_Entries with scene source code_.
* * * * * * * * *

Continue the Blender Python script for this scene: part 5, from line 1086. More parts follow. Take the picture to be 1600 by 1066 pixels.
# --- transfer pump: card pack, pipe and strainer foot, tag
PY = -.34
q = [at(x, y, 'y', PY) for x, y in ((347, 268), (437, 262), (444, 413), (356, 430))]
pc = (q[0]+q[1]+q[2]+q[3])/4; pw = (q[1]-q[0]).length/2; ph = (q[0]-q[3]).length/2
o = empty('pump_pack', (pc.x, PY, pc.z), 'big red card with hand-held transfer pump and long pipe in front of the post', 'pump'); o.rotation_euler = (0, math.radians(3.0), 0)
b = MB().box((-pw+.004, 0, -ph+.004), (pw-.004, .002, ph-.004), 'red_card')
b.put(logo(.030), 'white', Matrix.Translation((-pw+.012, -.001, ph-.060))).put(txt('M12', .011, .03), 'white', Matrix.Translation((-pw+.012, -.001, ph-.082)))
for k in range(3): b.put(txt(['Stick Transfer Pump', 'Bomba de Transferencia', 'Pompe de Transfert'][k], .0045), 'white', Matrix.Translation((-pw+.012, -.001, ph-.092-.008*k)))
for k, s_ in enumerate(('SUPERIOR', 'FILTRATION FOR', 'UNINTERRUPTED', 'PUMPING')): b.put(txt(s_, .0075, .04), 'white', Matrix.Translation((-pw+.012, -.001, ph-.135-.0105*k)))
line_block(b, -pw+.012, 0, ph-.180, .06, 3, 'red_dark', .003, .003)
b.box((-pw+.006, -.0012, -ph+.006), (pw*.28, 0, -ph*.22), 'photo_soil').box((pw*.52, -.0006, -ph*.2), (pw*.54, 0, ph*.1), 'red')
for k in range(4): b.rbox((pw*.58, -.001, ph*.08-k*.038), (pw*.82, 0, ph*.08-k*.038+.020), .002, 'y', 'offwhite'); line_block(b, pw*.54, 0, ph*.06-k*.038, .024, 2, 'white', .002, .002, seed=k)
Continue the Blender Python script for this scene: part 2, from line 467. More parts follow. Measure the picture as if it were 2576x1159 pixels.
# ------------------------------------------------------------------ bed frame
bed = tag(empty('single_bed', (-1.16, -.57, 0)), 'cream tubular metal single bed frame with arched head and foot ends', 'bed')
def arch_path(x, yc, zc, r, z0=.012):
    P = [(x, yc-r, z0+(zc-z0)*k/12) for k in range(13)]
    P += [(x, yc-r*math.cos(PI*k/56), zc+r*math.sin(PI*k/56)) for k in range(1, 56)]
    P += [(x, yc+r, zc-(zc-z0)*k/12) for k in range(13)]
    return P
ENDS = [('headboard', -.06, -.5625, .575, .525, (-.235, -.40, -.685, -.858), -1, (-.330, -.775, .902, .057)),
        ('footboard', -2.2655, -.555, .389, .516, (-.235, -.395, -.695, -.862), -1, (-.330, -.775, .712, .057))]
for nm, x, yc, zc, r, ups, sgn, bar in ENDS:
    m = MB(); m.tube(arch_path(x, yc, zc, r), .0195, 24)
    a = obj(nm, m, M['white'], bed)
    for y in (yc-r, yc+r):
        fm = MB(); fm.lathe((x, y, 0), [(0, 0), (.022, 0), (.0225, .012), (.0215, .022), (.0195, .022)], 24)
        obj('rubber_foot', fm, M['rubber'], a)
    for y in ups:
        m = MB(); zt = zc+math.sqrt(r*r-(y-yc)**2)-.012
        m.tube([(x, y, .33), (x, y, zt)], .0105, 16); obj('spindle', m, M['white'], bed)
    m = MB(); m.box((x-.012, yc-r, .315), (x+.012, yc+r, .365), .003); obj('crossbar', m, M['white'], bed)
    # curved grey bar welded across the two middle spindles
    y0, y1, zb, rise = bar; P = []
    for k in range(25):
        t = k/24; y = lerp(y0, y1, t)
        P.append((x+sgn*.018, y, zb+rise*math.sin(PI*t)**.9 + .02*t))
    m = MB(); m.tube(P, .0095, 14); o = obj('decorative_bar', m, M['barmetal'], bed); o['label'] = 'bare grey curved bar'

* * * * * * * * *

_DIRECTIVE_.
All the entries above need to be reproduced exactly.

_RESULT OF THE TASK_.
Continue the Blender Python script for this scene: part 5, from line 1086. More parts follow. Take the picture to be 1600 by 1066 pixels.
# --- transfer pump: card pack, pipe and strainer foot, tag
PY = -.34
q = [at(x, y, 'y', PY) for x, y in ((347, 268), (437, 262), (444, 413), (356, 430))]
pc = (q[0]+q[1]+q[2]+q[3])/4; pw = (q[1]-q[0]).length/2; ph = (q[0]-q[3]).length/2
o = empty('pump_pack', (pc.x, PY, pc.z), 'big red card with hand-held transfer pump and long pipe in front of the post', 'pump'); o.rotation_euler = (0, math.radians(3.0), 0)
b = MB().box((-pw+.004, 0, -ph+.004), (pw-.004, .002, ph-.004), 'red_card')
b.put(logo(.030), 'white', Matrix.Translation((-pw+.012, -.001, ph-.060))).put(txt('M12', .011, .03), 'white', Matrix.Translation((-pw+.012, -.001, ph-.082)))
for k in range(3): b.put(txt(['Stick Transfer Pump', 'Bomba de Transferencia', 'Pompe de Transfert'][k], .0045), 'white', Matrix.Translation((-pw+.012, -.001, ph-.092-.008*k)))
for k, s_ in enumerate(('SUPERIOR', 'FILTRATION FOR', 'UNINTERRUPTED', 'PUMPING')): b.put(txt(s_, .0075, .04), 'white', Matrix.Translation((-pw+.012, -.001, ph-.135-.0105*k)))
line_block(b, -pw+.012, 0, ph-.180, .06, 3, 'red_dark', .003, .003)
b.box((-pw+.006, -.0012, -ph+.006), (pw*.28, 0, -ph*.22), 'photo_soil').box((pw*.52, -.0006, -ph*.2), (pw*.54, 0, ph*.1), 'red')
for k in range(4): b.rbox((pw*.58, -.001, ph*.08-k*.038), (pw*.82, 0, ph*.08-k*.038+.020), .002, 'y', 'offwhite'); line_block(b, pw*.54, 0, ph*.06-k*.038, .024, 2, 'white', .002, .002, seed=k)
Continue the Blender Python script for this scene: part 2, from line 467. More parts follow. Measure the picture as if it were 2576x1159 pixels.
# ------------------------------------------------------------------ bed frame
bed = tag(empty('single_bed', (-1.16, -.57, 0)), 'cream tubular metal single bed frame with arched head and foot ends', 'bed')
def arch_path(x, yc, zc, r, z0=.012):
    P = [(x, yc-r, z0+(zc-z0)*k/12) for k in range(13)]
    P += [(x, yc-r*math.cos(PI*k/56), zc+r*math.sin(PI*k/56)) for k in range(1, 56)]
    P += [(x, yc+r, zc-(zc-z0)*k/12) for k in range(13)]
    return P
ENDS = [('headboard', -.06, -.5625, .575, .525, (-.235, -.40, -.685, -.858), -1, (-.330, -.775, .902, .057)),
        ('footboard', -2.2655, -.555, .389, .516, (-.235, -.395, -.695, -.862), -1, (-.330, -.775, .712, .057))]
for nm, x, yc, zc, r, ups, sgn, bar in ENDS:
    m = MB(); m.tube(arch_path(x, yc, zc, r), .0195, 24)
    a = obj(nm, m, M['white'], bed)
    for y in (yc-r, yc+r):
        fm = MB(); fm.lathe((x, y, 0), [(0, 0), (.022, 0), (.0225, .012), (.0215, .022), (.0195, .022)], 24)
        obj('rubber_foot', fm, M['rubber'], a)
    for y in ups:
        m = MB(); zt = zc+math.sqrt(r*r-(y-yc)**2)-.012
        m.tube([(x, y, .33), (x, y, zt)], .0105, 16); obj('spindle', m, M['white'], bed)
    m = MB(); m.box((x-.012, yc-r, .315), (x+.012, yc+r, .365), .003); obj('crossbar', m, M['white'], bed)
    # curved grey bar welded across the two middle spindles
    y0, y1, zb, rise = bar; P = []
    for k in range(25):
        t = k/24; y = lerp(y0, y1, t)
        P.append((x+sgn*.018, y, zb+rise*math.sin(PI*t)**.9 + .02*t))
    m = MB(); m.tube(P, .0095, 14); o = obj('decorative_bar', m, M['barmetal'], bed); o['label'] = 'bare grey curved bar'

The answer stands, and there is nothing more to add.